> [WHAT YOU NEED TO DO]: Using the material below, repeat exactly the lines from the one with "Generate a Blender" through the one with "PI = math.pi", ends included, without any images.

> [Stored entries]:

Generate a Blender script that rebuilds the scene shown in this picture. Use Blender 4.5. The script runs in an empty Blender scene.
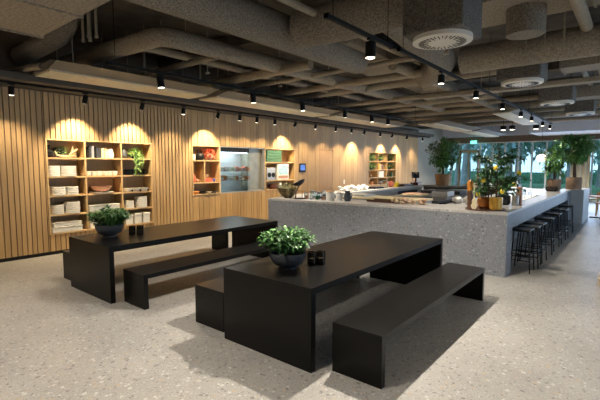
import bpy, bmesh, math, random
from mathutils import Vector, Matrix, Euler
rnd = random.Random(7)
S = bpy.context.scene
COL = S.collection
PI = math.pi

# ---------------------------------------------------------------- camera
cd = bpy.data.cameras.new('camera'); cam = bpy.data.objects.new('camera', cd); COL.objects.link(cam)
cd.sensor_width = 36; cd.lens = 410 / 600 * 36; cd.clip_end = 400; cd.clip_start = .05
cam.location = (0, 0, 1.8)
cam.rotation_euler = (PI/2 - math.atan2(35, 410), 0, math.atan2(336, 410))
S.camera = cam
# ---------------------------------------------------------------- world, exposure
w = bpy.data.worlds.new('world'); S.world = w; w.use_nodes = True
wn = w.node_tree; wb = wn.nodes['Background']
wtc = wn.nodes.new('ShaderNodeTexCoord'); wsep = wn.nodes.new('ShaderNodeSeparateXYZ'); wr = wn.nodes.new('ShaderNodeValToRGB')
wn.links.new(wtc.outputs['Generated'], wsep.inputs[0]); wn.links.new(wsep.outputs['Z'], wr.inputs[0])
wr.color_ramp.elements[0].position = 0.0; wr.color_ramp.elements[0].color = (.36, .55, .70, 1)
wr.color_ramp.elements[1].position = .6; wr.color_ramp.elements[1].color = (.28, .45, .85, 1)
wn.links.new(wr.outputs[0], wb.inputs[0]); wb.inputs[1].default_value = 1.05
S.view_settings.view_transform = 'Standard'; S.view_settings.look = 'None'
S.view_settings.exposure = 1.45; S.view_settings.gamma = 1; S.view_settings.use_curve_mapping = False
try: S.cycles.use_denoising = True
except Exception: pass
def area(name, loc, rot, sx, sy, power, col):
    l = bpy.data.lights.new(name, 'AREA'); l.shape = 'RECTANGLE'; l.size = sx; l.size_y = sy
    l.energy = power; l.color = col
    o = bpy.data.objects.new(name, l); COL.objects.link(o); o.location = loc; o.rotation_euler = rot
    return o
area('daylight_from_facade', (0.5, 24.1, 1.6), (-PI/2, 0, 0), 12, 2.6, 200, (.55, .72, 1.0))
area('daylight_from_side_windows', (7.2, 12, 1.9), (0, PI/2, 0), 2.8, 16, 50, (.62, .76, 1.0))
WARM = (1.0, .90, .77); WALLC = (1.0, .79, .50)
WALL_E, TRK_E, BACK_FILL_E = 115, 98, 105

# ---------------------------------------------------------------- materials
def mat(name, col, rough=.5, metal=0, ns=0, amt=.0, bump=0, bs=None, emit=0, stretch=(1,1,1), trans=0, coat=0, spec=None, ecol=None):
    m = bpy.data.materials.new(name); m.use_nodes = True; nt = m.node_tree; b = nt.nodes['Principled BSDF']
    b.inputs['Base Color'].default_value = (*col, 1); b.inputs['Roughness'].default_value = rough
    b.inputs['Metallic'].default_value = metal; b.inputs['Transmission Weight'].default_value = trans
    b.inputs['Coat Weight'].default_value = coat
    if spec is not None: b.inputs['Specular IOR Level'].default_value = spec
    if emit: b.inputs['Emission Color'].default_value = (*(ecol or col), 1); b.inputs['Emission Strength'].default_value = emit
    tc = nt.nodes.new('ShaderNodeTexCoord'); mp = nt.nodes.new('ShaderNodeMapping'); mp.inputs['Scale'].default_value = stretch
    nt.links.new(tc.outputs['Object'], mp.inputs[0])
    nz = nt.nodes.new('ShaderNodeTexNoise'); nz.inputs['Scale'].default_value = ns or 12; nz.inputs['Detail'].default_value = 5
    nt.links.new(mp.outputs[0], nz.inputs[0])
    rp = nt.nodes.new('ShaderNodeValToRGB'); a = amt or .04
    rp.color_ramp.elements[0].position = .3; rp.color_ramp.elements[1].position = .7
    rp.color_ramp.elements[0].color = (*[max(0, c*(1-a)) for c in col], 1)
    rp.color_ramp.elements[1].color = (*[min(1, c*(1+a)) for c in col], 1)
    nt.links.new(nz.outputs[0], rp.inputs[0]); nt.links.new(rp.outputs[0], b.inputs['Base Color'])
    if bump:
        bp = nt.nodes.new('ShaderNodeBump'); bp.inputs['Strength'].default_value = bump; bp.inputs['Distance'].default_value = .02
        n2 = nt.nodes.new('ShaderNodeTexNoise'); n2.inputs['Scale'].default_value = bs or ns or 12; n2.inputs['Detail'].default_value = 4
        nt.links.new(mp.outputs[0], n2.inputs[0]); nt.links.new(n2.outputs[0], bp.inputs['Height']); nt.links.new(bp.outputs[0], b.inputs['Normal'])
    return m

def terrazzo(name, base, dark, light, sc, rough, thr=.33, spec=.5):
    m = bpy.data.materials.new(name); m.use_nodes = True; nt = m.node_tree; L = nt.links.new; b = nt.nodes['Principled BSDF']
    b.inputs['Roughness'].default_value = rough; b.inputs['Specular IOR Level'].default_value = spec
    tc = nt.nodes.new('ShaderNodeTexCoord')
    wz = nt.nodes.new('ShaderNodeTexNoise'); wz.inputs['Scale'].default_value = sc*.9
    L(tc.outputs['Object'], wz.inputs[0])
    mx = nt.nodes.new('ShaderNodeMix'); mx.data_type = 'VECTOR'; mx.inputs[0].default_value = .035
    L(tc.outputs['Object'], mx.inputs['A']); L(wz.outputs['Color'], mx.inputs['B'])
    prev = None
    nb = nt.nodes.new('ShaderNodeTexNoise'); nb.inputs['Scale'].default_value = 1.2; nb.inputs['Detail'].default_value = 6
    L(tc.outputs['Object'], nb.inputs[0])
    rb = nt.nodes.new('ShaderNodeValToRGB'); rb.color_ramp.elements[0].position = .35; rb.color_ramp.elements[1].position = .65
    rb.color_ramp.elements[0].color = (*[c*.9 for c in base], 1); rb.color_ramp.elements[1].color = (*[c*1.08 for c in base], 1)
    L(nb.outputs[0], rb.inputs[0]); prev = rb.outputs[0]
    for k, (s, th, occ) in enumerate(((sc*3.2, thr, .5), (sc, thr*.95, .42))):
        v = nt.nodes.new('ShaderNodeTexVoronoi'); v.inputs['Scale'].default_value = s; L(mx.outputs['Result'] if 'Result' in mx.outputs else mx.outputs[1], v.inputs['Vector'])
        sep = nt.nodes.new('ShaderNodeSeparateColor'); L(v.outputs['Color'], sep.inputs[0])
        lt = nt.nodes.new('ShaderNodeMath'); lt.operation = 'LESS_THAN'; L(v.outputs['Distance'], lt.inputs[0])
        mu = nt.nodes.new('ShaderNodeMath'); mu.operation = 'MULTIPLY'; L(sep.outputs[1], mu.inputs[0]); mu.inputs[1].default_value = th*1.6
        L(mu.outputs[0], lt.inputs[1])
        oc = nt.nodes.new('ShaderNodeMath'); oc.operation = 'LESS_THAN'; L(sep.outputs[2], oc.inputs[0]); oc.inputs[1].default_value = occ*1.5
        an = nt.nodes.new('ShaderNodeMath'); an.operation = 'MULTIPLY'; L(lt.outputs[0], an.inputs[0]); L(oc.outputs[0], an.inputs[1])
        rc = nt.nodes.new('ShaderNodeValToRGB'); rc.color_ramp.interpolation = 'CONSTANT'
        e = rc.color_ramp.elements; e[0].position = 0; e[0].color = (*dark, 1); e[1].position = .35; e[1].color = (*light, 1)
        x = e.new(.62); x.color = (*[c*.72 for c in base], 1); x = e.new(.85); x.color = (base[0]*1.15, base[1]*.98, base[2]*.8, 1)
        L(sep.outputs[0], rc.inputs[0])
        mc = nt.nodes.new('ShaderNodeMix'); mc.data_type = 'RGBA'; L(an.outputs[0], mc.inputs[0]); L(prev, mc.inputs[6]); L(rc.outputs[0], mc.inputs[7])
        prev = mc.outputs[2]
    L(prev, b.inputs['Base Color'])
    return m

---

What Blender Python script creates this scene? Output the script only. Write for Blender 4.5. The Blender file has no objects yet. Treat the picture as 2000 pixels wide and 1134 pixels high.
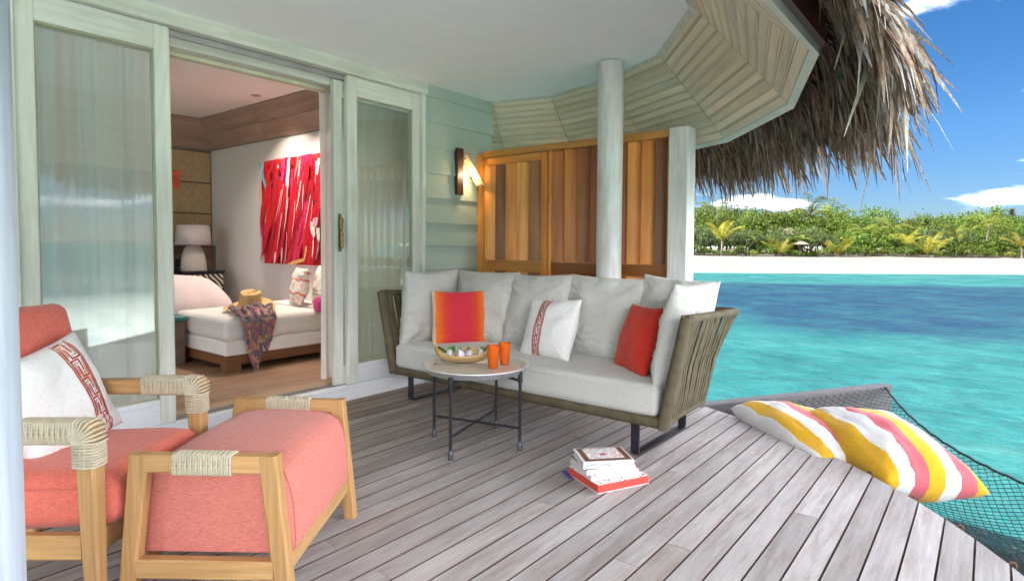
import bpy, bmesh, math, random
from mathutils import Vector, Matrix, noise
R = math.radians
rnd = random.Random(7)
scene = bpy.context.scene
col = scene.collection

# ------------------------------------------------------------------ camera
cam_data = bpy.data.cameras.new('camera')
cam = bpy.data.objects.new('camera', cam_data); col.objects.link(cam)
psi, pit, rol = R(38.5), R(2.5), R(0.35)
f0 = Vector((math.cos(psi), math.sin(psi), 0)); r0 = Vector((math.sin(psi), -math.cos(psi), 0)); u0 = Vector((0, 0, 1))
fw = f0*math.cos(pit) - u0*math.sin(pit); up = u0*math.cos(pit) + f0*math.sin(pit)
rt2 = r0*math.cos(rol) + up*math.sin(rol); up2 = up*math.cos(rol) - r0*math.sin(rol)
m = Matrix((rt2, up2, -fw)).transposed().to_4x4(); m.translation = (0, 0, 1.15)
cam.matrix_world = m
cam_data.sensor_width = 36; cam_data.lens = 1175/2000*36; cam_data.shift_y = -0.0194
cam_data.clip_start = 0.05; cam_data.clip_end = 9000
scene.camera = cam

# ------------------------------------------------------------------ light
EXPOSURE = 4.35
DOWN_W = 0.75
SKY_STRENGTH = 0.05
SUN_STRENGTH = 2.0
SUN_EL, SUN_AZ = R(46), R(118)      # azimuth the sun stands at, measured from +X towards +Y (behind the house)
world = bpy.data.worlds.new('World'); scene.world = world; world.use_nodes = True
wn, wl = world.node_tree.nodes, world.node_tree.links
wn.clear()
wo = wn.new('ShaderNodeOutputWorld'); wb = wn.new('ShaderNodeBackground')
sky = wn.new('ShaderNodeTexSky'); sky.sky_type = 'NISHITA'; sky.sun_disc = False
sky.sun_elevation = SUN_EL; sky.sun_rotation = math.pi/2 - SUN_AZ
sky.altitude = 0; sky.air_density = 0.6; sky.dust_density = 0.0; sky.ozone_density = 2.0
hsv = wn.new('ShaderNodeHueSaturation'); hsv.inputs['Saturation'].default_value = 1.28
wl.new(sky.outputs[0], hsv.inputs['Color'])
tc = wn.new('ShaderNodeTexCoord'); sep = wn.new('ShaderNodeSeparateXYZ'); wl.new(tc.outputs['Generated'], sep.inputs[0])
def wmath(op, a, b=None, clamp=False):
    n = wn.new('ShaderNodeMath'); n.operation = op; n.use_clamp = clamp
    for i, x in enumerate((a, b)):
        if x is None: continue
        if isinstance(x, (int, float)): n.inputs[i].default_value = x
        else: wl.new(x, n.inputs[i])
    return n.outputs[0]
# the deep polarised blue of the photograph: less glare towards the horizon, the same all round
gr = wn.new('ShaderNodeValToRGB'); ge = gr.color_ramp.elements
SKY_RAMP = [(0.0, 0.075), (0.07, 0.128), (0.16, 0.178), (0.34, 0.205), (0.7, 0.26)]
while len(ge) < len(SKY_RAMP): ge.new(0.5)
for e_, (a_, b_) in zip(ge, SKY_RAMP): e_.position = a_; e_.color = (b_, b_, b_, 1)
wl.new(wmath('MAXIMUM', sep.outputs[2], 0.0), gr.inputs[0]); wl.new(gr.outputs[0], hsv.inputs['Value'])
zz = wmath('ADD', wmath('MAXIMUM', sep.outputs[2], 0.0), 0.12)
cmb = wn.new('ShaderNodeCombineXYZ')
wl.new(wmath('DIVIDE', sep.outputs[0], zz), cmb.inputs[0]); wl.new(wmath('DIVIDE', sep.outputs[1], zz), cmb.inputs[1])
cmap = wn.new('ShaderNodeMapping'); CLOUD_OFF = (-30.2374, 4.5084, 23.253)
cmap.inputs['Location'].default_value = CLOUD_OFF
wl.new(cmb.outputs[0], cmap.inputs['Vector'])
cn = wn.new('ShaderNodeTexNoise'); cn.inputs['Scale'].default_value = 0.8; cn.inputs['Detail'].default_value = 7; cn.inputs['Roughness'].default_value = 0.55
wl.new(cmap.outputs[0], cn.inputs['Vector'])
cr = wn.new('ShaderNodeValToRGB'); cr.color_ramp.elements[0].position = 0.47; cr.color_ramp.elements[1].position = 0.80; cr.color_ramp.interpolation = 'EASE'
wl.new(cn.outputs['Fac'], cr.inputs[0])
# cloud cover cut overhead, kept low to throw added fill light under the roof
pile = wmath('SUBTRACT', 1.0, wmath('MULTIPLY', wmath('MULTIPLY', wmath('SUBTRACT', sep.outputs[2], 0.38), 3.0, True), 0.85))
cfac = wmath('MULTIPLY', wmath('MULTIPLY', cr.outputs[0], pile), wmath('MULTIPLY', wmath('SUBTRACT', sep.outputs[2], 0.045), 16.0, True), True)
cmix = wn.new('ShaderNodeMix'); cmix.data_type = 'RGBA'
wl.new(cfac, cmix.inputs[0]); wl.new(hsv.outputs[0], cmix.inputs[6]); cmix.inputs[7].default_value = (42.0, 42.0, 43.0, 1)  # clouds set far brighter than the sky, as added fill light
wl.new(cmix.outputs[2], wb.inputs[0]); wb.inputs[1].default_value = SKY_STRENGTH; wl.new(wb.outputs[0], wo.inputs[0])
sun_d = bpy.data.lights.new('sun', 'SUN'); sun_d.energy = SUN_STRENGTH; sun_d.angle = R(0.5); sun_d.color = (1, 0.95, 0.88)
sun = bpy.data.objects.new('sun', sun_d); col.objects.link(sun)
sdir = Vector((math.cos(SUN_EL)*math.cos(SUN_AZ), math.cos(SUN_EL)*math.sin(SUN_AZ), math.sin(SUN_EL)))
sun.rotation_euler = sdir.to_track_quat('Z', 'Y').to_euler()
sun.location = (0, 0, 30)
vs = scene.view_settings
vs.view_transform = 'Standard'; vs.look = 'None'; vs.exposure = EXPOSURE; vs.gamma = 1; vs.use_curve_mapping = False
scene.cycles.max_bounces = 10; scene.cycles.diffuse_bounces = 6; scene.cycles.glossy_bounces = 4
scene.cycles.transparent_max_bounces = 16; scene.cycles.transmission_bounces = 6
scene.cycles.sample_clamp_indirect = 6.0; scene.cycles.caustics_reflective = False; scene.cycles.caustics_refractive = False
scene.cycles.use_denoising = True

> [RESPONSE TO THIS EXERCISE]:
Generate a Blender script that rebuilds the scene shown in this picture. Use Blender 4.5. The script runs in an empty Blender scene.
import bpy, bmesh, math, random
from mathutils import Vector, Matrix, Euler
rnd = random.Random(7)
S = bpy.context.scene
COL = S.collection
PI = math.pi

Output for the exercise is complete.